Los caprichos de la nieve


La nieve ha causado estragos en la Historia y también ha suscitado anécdotas. ¿Sabían que un monarca trató de vencer las propias leyes de la naturaleza por complacer a su esposa?

Se trataba de Al-Mutamid, el rey poeta de Sevilla que gobernó desde 1069 hasta 1091, impulsando un período de florecimiento cultural. Por aquellas fechas, en 1085, Alfonso VI conquistaba Toledo y Guadalajara, y dialogaría con el hispalense en la lucha contra los almorávides. No en vano, a Alfonso VI le encomendó Al-Mutamid el cuidado de su nuera, la princesa Zaida, que se había quedado viuda cuando los almorávides atacaron la taifa de Córdoba y mataron a su marido. Con Zaida, Alfonso VI tendría a su único hijo varón, Sancho Alfónsez, fallecido tempranamente, siendo un adolescente, en la batalla de Uclés contra los almorávides (1108).

Sin embargo, retrocedamos unos años en el tiempo para explicar la forma en que Al-Mutamid conoció a su amada. El soberano estaba paseando con su colega de versos Ibn Ammar cuando comenzó a improvisar una estrofa: “La brisa convierte al río en una cota de malla…”. Al-Mutamid le pidió a su amigo que continuara, pero no lo pronunció éste, sino la voz de una mujer que dijo: “Mejor cota no se halla como la congele el frío”.

La voz pertenecía a Itimad, conocida como Rumaikiyya por ser la esclava de un muletero llamado Rumiac. El rey se enamoró al instante de ella y pronto contrajeron matrimonio. 

Esta historia de amor se hizo famosa por una anécdota relacionada con los caprichos de la reina. Ella quería ver la nieve, algo complicado en Sevilla.
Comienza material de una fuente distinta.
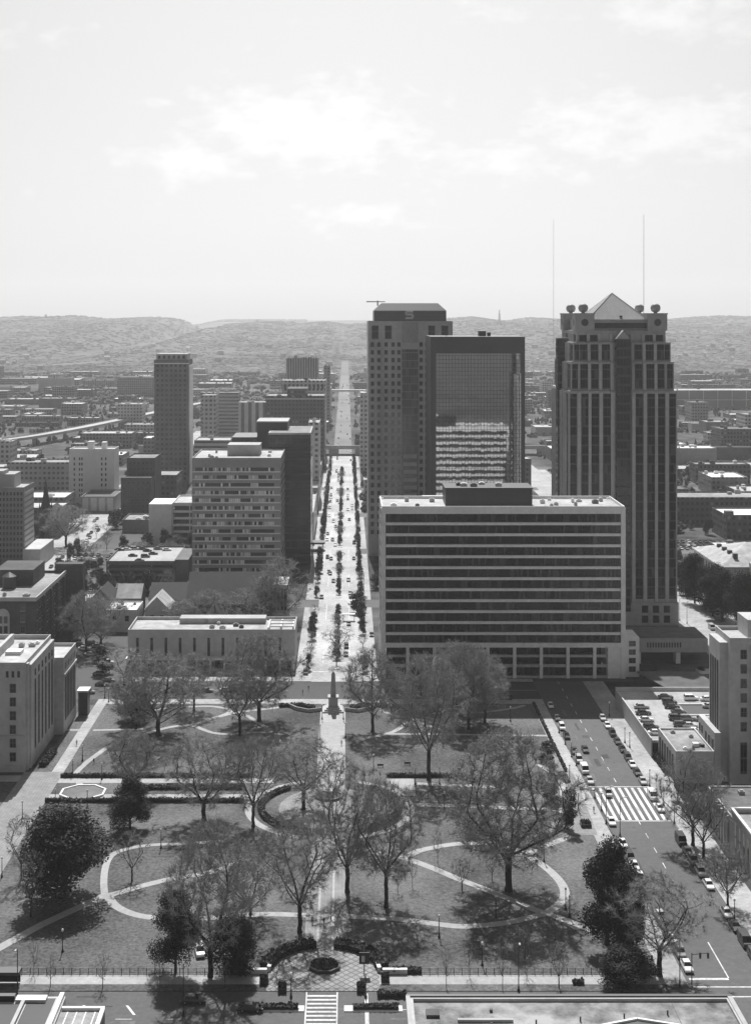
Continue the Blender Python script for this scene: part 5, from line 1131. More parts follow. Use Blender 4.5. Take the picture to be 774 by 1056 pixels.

No obstante, el rey estaba dispuesto a hacer cualquier cosa por agradarla, de manera que ordenó que se plantaran almendros para que cuando florecieran simularan un paisaje níveo.

Y a los copos de nieve también se les ha tratado de dar utilidad. Durante la borrasca Filomena las esculturas se han multiplicado y en plena Alcarria hemos visto un iglú. Los neveros artificiales o pozos de nieve permiten comprobar el comercio con este bien natural a lo largo de las edades, desde el Medievo al siglo XIX.

Los pozos de nieve, estaban situados en los lugares donde la acumulación del blanco meteoro era mayor, es decir, en las cotas más altas de las montañas. Eran construcciones sencillas, de planta octogonal o circular y en ellas se podían encontrar varias puertas y ventanas. El espacio era cubierto con una cúpula de mampostería. Cuando se almacenaba la nieve, se pisaba y se tapaba con paja, de manera que se aislaba del calor externo. Una vez fabricado el hielo, se esperaba al verano para poder extraerlo y así distribuirlo por los municipios cercanos. Los estamentos sociales privilegiados podían adquirir el hielo y comer helados en verano. El pueblo llano, no. Aunque en ocasiones, en torno a la nieve, se organizaban campañas con fines solidarios como, por ejemplo, recaudar dinero para encargar misas por las ánimas. Será por aquello de que la nieve, igual que la muerte, iguala a todos.